The recent uptick in the regional jail bill began with the opioid epidemic several years ago, Nolte said.

“The first spike is kind of the beginning of the opioid epidemic when we first started seeing the drug arrests go up – that was the pill issue – and then that kind of fell off and then we ended up having the heroin and meth came into play,” he said.

Nolte said commissioners had been advised by law enforcement that even when individuals are arrested for crimes not expressly related to drugs – such as possession with intent to deliver – many crimes committed are linked to drug use, including robbery, theft and domestics.

“A lot of times [the various arrests] are just related to drug use,” he said.

However, Nolte emphasized the commission has full faith in county, city and state law enforcement.

“I want to be absolutely clear on that,” he said. “The commission absolutely supports law enforcement and our judicial system. They’re doing exactly what they need to do in order to keep everybody safe.”

“I think we try to cope with it [the rising regional jail bill] by utilizing Community Corrections and the Day Report Center, and there are different ways you can try to keep them out of the regional jail system,” he added, also pointing to home confinement and drug court. “But that’s up to the judges to analyze, and not everybody is someone you would want to stick on Community Corrections.”

Upshur County isn’t alone in lamenting how a high regional jail bill prevents the county from investing resources in other areas, such as recreational facilities, according to Wallace.

For instance, longtime Lewis County Commissioner Agnes Queen recently told W.Va. MetroNews “Talkline” host Hoppy Kercheval that the state’s addiction epidemic had driven up Lewis County’s regional jail from about $300,000 to $1 million or more annually.

However, Wallace said a bill passed during the 2018 West Virginia Legislative System is likely to lower the county’s regional jail bill going forward.
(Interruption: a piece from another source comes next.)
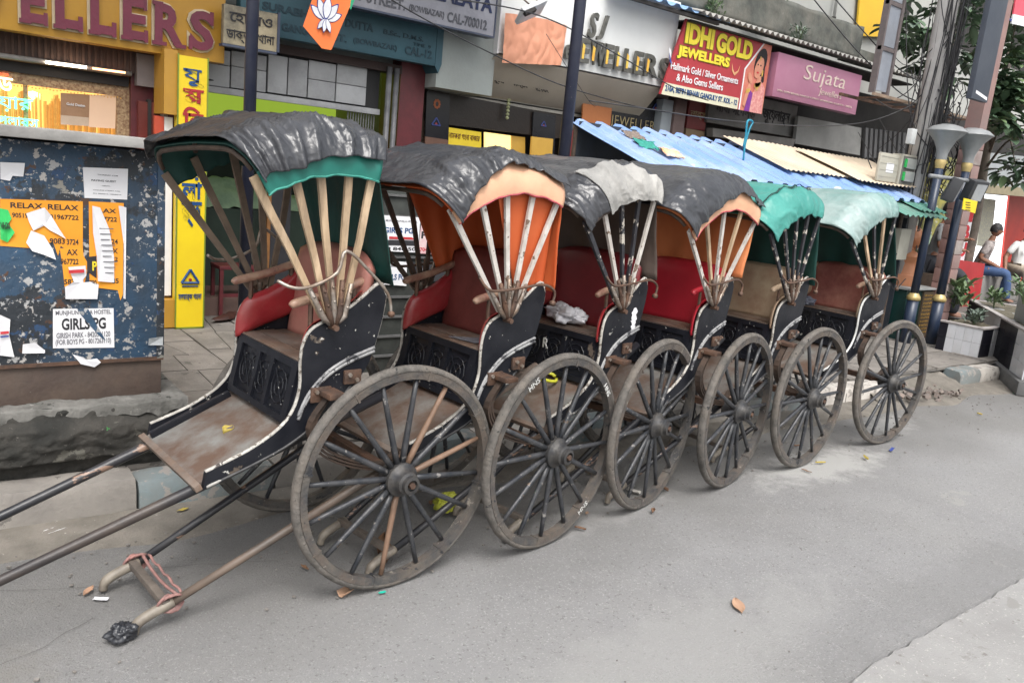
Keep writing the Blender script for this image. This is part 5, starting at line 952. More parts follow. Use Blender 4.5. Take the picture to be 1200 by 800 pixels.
obj('added_shade_slab', MB().box((-14,-1.95,3.72),(4.4,-.21,3.9)), plaster, up); obj('added_shade_wall', MB().box((-14,-1.95,3.901),(4.4,-1.83,4.9)), plaster, up)  # unseen overhang, added to shade the pavement at the left
P0 = FP(7.55, (1002,42),(1036,44),(1050,-20),(1008,-30)); quadP(P0, mat('yellow_wall_panel', (.72,.45,.03), (.66,.40,.03), 2, .6), -.05, up, 'yellow_panel', .03)
c = F(978,24,7.5); obj('drain_pipe', MB().tube([(c.x,-.08,c.z),(c.x,-.08,c.z+2)], .022, 8), mat('white_pvc_pipe', (.6,.6,.58), None, 5, .5), up, smooth=True); obj('pipe_joint', MB().tube([(c.x,-.08,c.z-.03),(c.x,-.08,c.z+.05)], .035, 8), darkin, up)
for q in range(3): obj('window_recess', MB().box((12.6+2.6*q,-.02,4.6),(13.8+2.6*q,.02,6.2)), darkin, up)
# ---------------------------------------------------------------- poles between the rickshaws and the shops
def pole(px, y, r, lab, z1=6.0):
    a, c = F(*px[0], y), F(*px[1], y); x = (a.x+c.x)/2
    t = thing('steel_pole', lab, 'pole', (x, y, .13)); obj('shaft', MB().tube([(0,0,0),(0,0,z1)], r, 14), black_pole, t, smooth=True); obj('collar', MB().tube([(0,0,0),(0,0,.06)], r+.012, 14), black_pole, t, smooth=True); return t
pole([(297,0),(292,128)], 4.6, .034, 'slim dark blue pole rising behind the first rickshaw hood')
pole([(684,0),(658,175)], 5.0, .046, 'thick dark blue pole crossing the white jewellers sign')
# posters on a dark rack seen through the second hood
rk = thing('poster_rack', 'dark rack of stacked shelves hung with hostel posters behind the second rickshaw', 'rack')
yr = 4.9; P0 = FP(yr, (438,225),(562,225),(562,400),(438,400)); obj('frame', MB().box((P0[0][0],yr+.02,.13),(P0[1][0]+.3,yr+.3,1.52)), mat('dark_rack', (.045,.05,.045), (.02,.022,.02), 7, .7), rk, bevel=.01)
for q in range(9): obj('rail', MB().box((P0[0][0],yr-.0,.25+q*.14),(P0[1][0]+.3,yr+.02,.265+q*.14)), mat('grey_rack_rail', (.12,.12,.12), None, 9, .5), rk)
poster('poster', [(446,252),(494,255),(490,296),(446,294)], paper_white, 'white GIRLS PG hostel poster, upper one behind the second rickshaw', [('MUNJHUNWALA HOSTEL',452,257,489,262,greyp),('GIRLS PG',450,266,484,274,inkb,.03),('bowbazar 98301 46',452,283,489,287,greyp),('68 846 50',448,289,487,294,blk,.03)], yr-.004)
quadP(FP(yr-.007, (450,281),(490,282),(490,288),(450,287)), ink, yr-.0075, rk, 'black_band', .001); quadP(FP(yr-.007, (456,277),(482,278),(489,281),(456,280)), redp, yr-.0075, rk, 'red_band', .001)
poster('poster', [(446,305),(477,307),(476,335),(446,333)], paper_white, 'white hostel poster hung lower behind the second rickshaw', [('MUNJHUNWALA HOSTEL',450,310,475,314,greyp),('GIRLS PG',449,321,474,328,inkb,.03)], yr-.004)
poster('poster', [(492,262),(516,264),(516,298),(490,297)], mat('pink_red_poster_paper', (.60,.30,.32), (.72,.62,.62), 9, .8), 'pink and white PG poster with red number band behind the second rickshaw', [('PG',494,271,508,280,blk,.04),('70485353',492,290,515,295,redp,.03)], yr-.004)
poster('poster', [(484,307),(520,309),(520,330),(482,329)], ink, 'black poster with white digits behind the second rickshaw', [('90 104',490,313,518,320,paper_white,.03)], yr-.004)
# ---------------------------------------------------------------- stall with the blue tin roof
st = thing('roadside_stall', 'roadside stall with long blue corrugated roof, beige and green sheets, behind the rickshaws', 'stall', (0, 0, .13))
def roofz(y): return 1.705+(y-4.5)*.355
zb_ = -.13
def sheet(name, x0, x1, ya, yb, m, dz=0, pitch=.27, amp=.022, skew=0, trap=True, wob=.012):
    n = int((x1-x0)/pitch*10)
    def fn(a, b_):
        x = x0+(x1-x0)*a; y = ya+(yb-ya)*b_; ph = (x-x0)/pitch % 1
        h = (max(0, min(1, (abs(ph-.5)*-1+.28)*9)) if trap else .5+.5*sin(2*pi*ph))*amp
        if not trap: h = amp*(.5+.5*sin(2*pi*ph))
        return Vector((x+skew*b_, y, zb_+roofz(y)+dz+h+wob*noise.noise(Vector((x*1.1, y*1.3, dz*50)))))
    return obj(name, MB().grid(fn, n, 10), m, st, solid=.003)
x = 4.87; q = 0
while x < 9.0:
    sheet('roof_sheet', x, x+.92, 4.50-.02*(q % 2), 5.60+.03*(q % 3), bluetin, .008*(q % 2), .23, .035); x += .88; q += 1
beige = mat('beige_fibre_sheet', (.60,.50,.38), (.48,.40,.30), 2.5, .8, bump=.2, dirt=((.34,.29,.23),.5))
sheet('beige_sheet', 7.05, 8.55, 4.82, 5.66, beige, .065, .085, .014, .0, False); sheet('beige_sheet', 8.1, 9.65, 4.66, 5.50, beige, .10, .085, .014, .0, False)
grn = mat('translucent_green_sheet', (.10,.26,.21), (.07,.20,.16), 3, .4, bump=.1, dirt=((.24,.30,.27),.5))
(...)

“I think the biggest effort was a joint effort between the counties with the CCAWV, the County Commissioners’ Association of West Virginia, to get a law passed last year that became effective this July 1, 2019,” she said. “That law says the Department of Corrections is to be charged upon the conviction date rather than the sentencing date, because sometimes, there were months in between those two, where the commission up until July 1, 2019 would pay the $48.25 per day for the person to sit between the day that they were found guilty and the day that they determined what their sentence was going to be.”
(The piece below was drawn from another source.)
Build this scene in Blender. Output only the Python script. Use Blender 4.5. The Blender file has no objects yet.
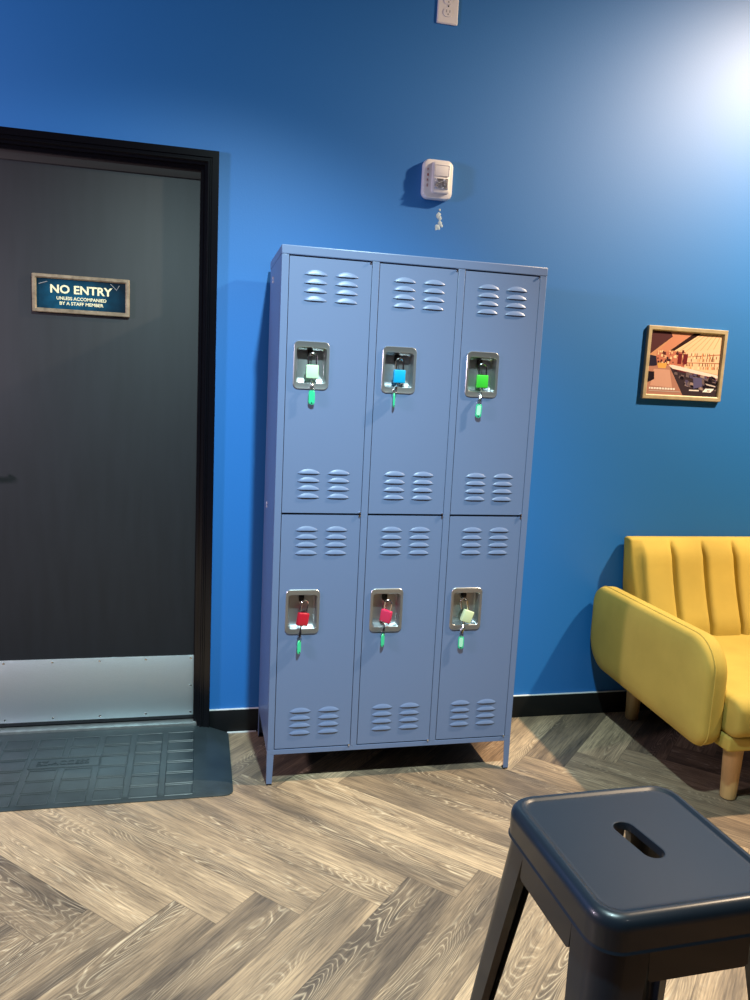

In other words, prior to July 1 of this year, the county paid a $48.25 per diem per inmate for each calendar day that passed between the day an offender was convicted of a felony and the day that person was sentenced on the offense. As of July 1, 2019, the West Virginia State Department of Corrections began picking up the bill the first calendar day after a conviction, so if days, weeks or months lapse between the date of a person’s conviction and the date of their sentencing, the county won’t be responsible.
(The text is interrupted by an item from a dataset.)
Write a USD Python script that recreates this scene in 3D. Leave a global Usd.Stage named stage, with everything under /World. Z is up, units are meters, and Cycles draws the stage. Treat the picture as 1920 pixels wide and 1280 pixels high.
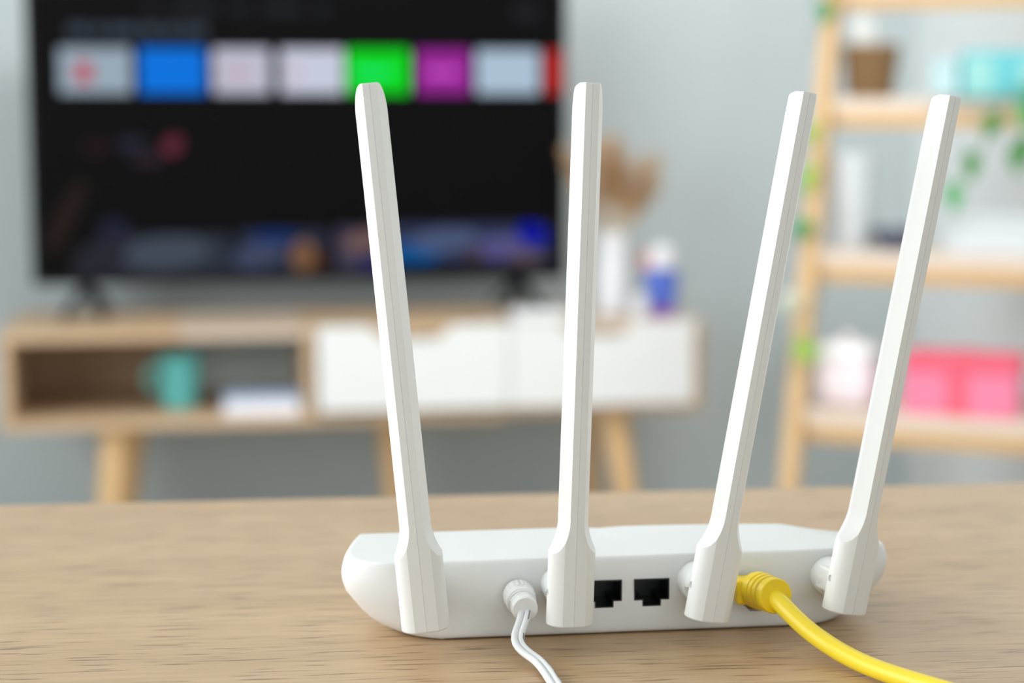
import math, random
import numpy as np, trimesh, manifold3d as m3
import meshkit, usdkit
from shapely.geometry import Polygon
from pxr import Usd, UsdGeom, UsdLux, UsdShade, Gf, Sdf

stage = Usd.Stage.CreateInMemory()
UsdGeom.SetStageUpAxis(stage, UsdGeom.Tokens.z)
UsdGeom.SetStageMetersPerUnit(stage, 1.0)
world = UsdGeom.Xform.Define(stage, '/World')
stage.SetDefaultPrim(world.GetPrim())
rng = np.random.default_rng(7)
PI = math.pi

# ---------------------------------------------------------------- camera, light, exposure
F_PX = 3500.0
cam = UsdGeom.Camera.Define(stage, '/World/camera')
cam.CreateHorizontalApertureAttr(36.0)
cam.CreateVerticalApertureAttr(24.0)
cam.CreateFocalLengthAttr(36.0 * F_PX / 1920)
cam.CreateFStopAttr(7.0)
cam.CreateFocusDistanceAttr(0.572)
cam.CreateClippingRangeAttr(Gf.Vec2f(0.02, 100))
cam.CreateExposureAttr(0.22)
psi, th = math.radians(9.0), math.atan(440 / F_PX)
Fw = np.array([math.sin(psi) * math.cos(th), math.cos(psi) * math.cos(th), -math.sin(th)])
Rt = np.array([math.cos(psi), -math.sin(psi), 0.0])
Up = np.cross(Rt, Fw)
cm = np.eye(4); cm[0, :3], cm[1, :3], cm[2, :3], cm[3, :3] = Rt, Up, -Fw, (0, 0, 0.92)
cam.AddTransformOp().Set(Gf.Matrix4d(cm))

def rect_light(name, loc, target, w, h, power, color):
    l = UsdLux.RectLight.Define(stage, '/World/' + name)
    l.CreateWidthAttr(w); l.CreateHeightAttr(h); l.CreateIntensityAttr(power); l.CreateColorAttr(Gf.Vec3f(*color))
    z = np.array(loc, float) - np.array(target, float); z /= np.linalg.norm(z)
    x = np.cross([0, 0, 1.0], z); x /= np.linalg.norm(x); y = np.cross(z, x)
    m = np.eye(4); m[0, :3], m[1, :3], m[2, :3], m[3, :3] = x, y, z, loc
    l.AddTransformOp().Set(Gf.Matrix4d(m))
    return l
# daylight through the big window of the left wall and the smaller one behind the table
rect_light('daylight_left', (-1.48, 1.35, 1.38), (0, 1.35, 1.38), 3.3, 1.56, 4.0, (0.95, 1.0, 1.02))
rect_light('daylight_behind', (0.2, -2.36, 1.50), (0.2, 0, 1.50), 2.0, 1.5, 1.0, (0.97, 1.0, 1.01))
rect_light('ceiling_panel', (0.75, 2.25, 2.50), (0.75, 3.85, 0.6), 1.2, 0.6, 12.5, (1.0, 0.99, 0.96))
dome = UsdLux.DomeLight.Define(stage, '/World/sky_dome')
dome.CreateIntensityAttr(0.2); dome.CreateColorAttr(Gf.Vec3f(0.85, 0.93, 1.0))

# ---------------------------------------------------------------- helpers
used = {}
def numbered(path):
    n = used.get(path, -1) + 1; used[path] = n
    return path if n == 0 else f'{path}_{n:03d}'
def tag(p, label=None, cat=None, group=None, kind=None):
    for k, v in (('label', label), ('category', cat), ('group', group), ('kind', kind)):
        if v: p.SetCustomDataByKey(k, v)
    return p
def thing(name, label, cat, loc=(0, 0, 0), rotz=0.0, group=None):
    x = UsdGeom.Xform.Define(stage, numbered('/World/' + name))
    x.AddTranslateOp().Set(Gf.Vec3d(*map(float, loc))); x.AddRotateZOp().Set(float(rotz))
    return tag(x.GetPrim(), label, cat, group)
def obj(name, mesh, mat, parent=None, smooth=30, label=None):
    base = str(parent.GetPath()) if parent is not None else '/World'
    p = usdkit.mesh(stage, numbered(base + '/' + name), mesh, mat, smooth=smooth).GetPrim()
    return tag(p, label) if label else p
def struct(name, mesh, mat, parent=None):
    p = obj(name, mesh, mat, parent, smooth=False)
    return tag(p, kind='structure') if parent is None else p

def T(m, t=(0, 0, 0), rx=0, ry=0, rz=0, s=None):
    m = m.copy()
    if s is not None: m.apply_scale(s)
    for a, ax in ((rx, [1, 0, 0]), (ry, [0, 1, 0]), (rz, [0, 0, 1])):
        if a: m.apply_transform(trimesh.transformations.rotation_matrix(a, ax))
    m.apply_translation(t)
    return m
cat = trimesh.util.concatenate
def box(x0, x1, y0, y1, z0, z1, b=0.0015):
    """box with chamfered edges"""
    b = min(b, (x1 - x0) / 2.2, (y1 - y0) / 2.2, (z1 - z0) / 2.2)
    pts = []
    for sx in (0, 1):
        for sy in (0, 1):
            for sz in (0, 1):
                c = np.array([x0 if sx == 0 else x1, y0 if sy == 0 else y1, z0 if sz == 0 else z1], float)
                d = np.array([b if sx == 0 else -b, b if sy == 0 else -b, b if sz == 0 else -b])
                for k in range(3):
                    q = c + d; q[k] = c[k]; pts.append(q)
    return trimesh.convex.convex_hull(np.array(pts))
def softbox(x0, x1, y0, y1, z0, z1, r, sub=2):
    s = trimesh.creation.icosphere(sub, r).vertices
    c = np.array([[x, y, z] for x in (x0 + r, x1 - r) for y in (y0 + r, y1 - r) for z in (z0 + r, z1 - r)])
    return trimesh.convex.convex_hull((c[:, None] + s[None]).reshape(-1, 3))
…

The new law states, “Beginning July 1, 2019, the costs of housing shall be borne by the division on a felony conviction when an inmate is incarcerated beginning the calendar day following the day of conviction. In no case shall the county be responsible for any costs of housing and maintaining felony convicted inmate populations.”

However, the law is only applicable to felony offenses, according to West Virginia Code 15A-3-16(i), which says the county will continue to pay for the cost of housing all individuals who have committed misdemeanors, even after their conviction and sentencing dates.

(People convicted of misdemeanors and sentenced to their corresponding penalties do their time in a regional jail facility, while individuals convicted of felonies serve their time in the state prison system.)

Nolte said an approximate $13,000 dip in the monthly regional jail bill from June 2019 to July 2019 – after the law went into effect July 1 – can probably be explained by the new law.

“Prior to the law taking effect, in June our regional jail bill was $75,366.20, and that was under the rule of last year,” he said. “Now, this $62,000 for July is based upon conviction date versus sentencing date. What we don’t know yet because we haven’t been able to analyze it, is, is the new law going to drop the bill 5, 6, 7, 8 … 12 percent?”

“If this (the regional jail bill) was a little bit more along the lines of half a million dollars, we would be in much better financial shape,” he added.

Wallace said the new law – House Bill 4338 – will hopefully have a noticeable impact.

“This new law is hopefully going to be huge,” she said. “Something else that had been discussed by the CCAWV (County Commissioners’ Association of West Virginia) is, they’re looking at legislation that would require the arresting agency to pay for [housing] individuals that they are arresting rather than the county, because right now the county pays for individuals arrested by the sheriff’s department, the state police and the City of Buckhannon.”

Jennifer Piercy, executive director of the County Commissioners’ Association of West Virginia, said she’ll know more about the organization’s legislative priorities after their fall board meeting Sept. 22-23 in Morgantown.

“We have been looking at this awhile, assigning the cost to the arresting entity,” she said. “I don’t know if it’s going to come up or not at the next legislative session. Hopefully, that would be a decision for our meeting Sept. 22-23. That has definitely been a topic that has been talked about. A report we worked on about a year or two ago showed that half, or more than half, of the arrests were not being made by counties (county law enforcement).”

Piercy said during the fall meeting, counties bring a variety of issues to the table and the association discusses and agrees on what legislation or priorities it will support during the next legislative session.

“The counties are going in and looking at any way possible they can save money on these jail bills,” she said.